=== JOB ===
Please set down exactly the lines of the listing below from the line containing "0.306), 0.35, 0.7))" through the line containing "0.218), 0.35, 0.7))", both lines included, leaving out all other lines.

=== PROVIDED DATA ===
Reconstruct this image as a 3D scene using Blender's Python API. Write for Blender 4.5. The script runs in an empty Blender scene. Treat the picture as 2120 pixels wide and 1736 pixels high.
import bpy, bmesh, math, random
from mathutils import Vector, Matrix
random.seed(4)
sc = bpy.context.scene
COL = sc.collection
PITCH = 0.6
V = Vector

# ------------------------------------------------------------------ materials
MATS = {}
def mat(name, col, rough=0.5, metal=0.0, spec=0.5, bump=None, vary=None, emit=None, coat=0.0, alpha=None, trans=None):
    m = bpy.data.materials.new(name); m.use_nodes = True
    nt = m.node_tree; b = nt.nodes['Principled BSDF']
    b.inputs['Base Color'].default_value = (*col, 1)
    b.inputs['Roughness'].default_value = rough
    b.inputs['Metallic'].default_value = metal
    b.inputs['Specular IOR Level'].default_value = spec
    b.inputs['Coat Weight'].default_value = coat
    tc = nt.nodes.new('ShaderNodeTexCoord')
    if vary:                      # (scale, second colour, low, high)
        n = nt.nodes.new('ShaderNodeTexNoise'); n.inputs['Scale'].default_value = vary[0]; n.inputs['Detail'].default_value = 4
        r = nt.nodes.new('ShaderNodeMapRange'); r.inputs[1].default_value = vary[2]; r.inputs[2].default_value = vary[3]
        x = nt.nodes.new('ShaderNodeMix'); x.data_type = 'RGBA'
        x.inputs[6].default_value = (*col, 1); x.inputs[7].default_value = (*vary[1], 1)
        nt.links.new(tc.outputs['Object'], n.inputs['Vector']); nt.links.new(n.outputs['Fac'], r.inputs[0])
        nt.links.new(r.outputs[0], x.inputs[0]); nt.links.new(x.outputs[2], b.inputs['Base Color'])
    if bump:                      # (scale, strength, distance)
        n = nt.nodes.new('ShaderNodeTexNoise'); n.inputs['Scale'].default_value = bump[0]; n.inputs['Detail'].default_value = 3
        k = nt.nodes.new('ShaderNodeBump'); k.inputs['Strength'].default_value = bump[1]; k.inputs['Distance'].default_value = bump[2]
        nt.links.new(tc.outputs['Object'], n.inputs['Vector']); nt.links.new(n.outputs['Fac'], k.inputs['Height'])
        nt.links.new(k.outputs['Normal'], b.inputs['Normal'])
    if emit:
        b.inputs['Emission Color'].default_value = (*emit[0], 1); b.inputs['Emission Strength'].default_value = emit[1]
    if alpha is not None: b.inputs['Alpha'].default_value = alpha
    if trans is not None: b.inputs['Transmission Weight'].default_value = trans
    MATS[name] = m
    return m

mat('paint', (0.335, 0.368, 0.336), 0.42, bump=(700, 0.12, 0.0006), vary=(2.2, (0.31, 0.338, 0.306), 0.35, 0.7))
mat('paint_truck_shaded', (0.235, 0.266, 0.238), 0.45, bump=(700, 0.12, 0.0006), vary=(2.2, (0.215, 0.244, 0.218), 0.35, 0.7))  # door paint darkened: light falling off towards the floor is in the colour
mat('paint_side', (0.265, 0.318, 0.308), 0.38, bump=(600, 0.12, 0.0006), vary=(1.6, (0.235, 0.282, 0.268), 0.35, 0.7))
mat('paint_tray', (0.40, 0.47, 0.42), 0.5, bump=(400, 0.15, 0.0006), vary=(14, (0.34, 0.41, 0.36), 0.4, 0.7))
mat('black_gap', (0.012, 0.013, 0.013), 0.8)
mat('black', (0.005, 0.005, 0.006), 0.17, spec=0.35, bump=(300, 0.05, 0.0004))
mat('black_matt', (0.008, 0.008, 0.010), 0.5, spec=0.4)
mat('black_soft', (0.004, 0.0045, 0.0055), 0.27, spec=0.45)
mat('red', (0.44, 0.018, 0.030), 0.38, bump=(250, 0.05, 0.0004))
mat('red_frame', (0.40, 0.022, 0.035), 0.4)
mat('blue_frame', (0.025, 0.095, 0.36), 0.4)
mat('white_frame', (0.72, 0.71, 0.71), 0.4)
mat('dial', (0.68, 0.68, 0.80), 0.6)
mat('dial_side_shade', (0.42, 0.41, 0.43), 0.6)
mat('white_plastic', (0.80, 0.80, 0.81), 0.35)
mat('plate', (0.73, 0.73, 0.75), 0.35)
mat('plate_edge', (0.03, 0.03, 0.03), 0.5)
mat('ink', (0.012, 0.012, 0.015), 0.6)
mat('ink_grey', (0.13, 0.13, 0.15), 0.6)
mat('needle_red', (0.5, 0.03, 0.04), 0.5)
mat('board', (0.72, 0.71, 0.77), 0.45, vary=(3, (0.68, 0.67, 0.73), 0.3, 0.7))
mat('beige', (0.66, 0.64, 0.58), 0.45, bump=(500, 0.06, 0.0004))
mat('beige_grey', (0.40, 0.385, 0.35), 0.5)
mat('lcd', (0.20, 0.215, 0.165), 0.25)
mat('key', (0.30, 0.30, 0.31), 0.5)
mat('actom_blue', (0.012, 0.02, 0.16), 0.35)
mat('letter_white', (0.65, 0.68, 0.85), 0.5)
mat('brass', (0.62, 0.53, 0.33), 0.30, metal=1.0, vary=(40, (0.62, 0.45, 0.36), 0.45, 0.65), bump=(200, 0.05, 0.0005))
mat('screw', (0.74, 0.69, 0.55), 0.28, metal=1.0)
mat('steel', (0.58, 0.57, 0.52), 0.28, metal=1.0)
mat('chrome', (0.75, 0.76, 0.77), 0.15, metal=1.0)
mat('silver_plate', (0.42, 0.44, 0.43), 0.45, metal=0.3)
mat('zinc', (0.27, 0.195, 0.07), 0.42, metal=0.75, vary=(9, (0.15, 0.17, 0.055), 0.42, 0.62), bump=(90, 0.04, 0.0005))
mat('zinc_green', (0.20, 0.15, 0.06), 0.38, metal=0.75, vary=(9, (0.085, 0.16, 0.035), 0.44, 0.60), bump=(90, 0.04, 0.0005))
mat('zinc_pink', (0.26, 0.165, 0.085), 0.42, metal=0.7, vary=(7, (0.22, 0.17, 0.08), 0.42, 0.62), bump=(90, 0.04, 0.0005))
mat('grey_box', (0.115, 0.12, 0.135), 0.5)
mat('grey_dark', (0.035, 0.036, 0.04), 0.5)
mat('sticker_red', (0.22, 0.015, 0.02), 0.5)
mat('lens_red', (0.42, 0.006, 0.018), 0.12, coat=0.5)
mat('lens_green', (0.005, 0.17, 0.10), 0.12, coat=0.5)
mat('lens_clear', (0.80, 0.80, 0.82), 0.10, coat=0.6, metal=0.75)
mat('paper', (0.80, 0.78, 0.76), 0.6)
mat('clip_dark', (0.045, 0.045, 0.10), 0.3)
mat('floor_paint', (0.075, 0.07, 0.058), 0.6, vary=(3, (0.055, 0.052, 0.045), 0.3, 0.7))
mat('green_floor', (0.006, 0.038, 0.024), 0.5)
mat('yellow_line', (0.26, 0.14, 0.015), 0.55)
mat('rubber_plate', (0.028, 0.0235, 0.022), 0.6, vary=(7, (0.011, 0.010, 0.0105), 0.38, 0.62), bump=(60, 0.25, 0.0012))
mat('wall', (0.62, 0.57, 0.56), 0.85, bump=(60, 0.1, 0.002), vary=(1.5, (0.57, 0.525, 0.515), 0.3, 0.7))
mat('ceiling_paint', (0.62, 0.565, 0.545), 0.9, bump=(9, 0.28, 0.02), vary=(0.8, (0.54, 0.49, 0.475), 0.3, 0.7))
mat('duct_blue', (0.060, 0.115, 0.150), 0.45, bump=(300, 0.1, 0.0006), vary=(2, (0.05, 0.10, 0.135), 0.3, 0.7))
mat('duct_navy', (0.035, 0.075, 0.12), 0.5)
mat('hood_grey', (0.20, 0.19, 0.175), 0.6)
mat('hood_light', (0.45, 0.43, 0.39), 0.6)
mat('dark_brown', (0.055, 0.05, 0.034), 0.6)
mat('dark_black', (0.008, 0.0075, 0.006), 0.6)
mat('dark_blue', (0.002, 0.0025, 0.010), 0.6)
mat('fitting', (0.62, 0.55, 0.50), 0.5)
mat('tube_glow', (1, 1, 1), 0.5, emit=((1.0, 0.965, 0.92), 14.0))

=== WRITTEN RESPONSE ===
mat('paint', (0.335, 0.368, 0.336), 0.42, bump=(700, 0.12, 0.0006), vary=(2.2, (0.31, 0.338, 0.306), 0.35, 0.7))
mat('paint_truck_shaded', (0.235, 0.266, 0.238), 0.45, bump=(700, 0.12, 0.0006), vary=(2.2, (0.215, 0.244, 0.218), 0.35, 0.7))  # door paint darkened: light falling off towards the floor is in the colour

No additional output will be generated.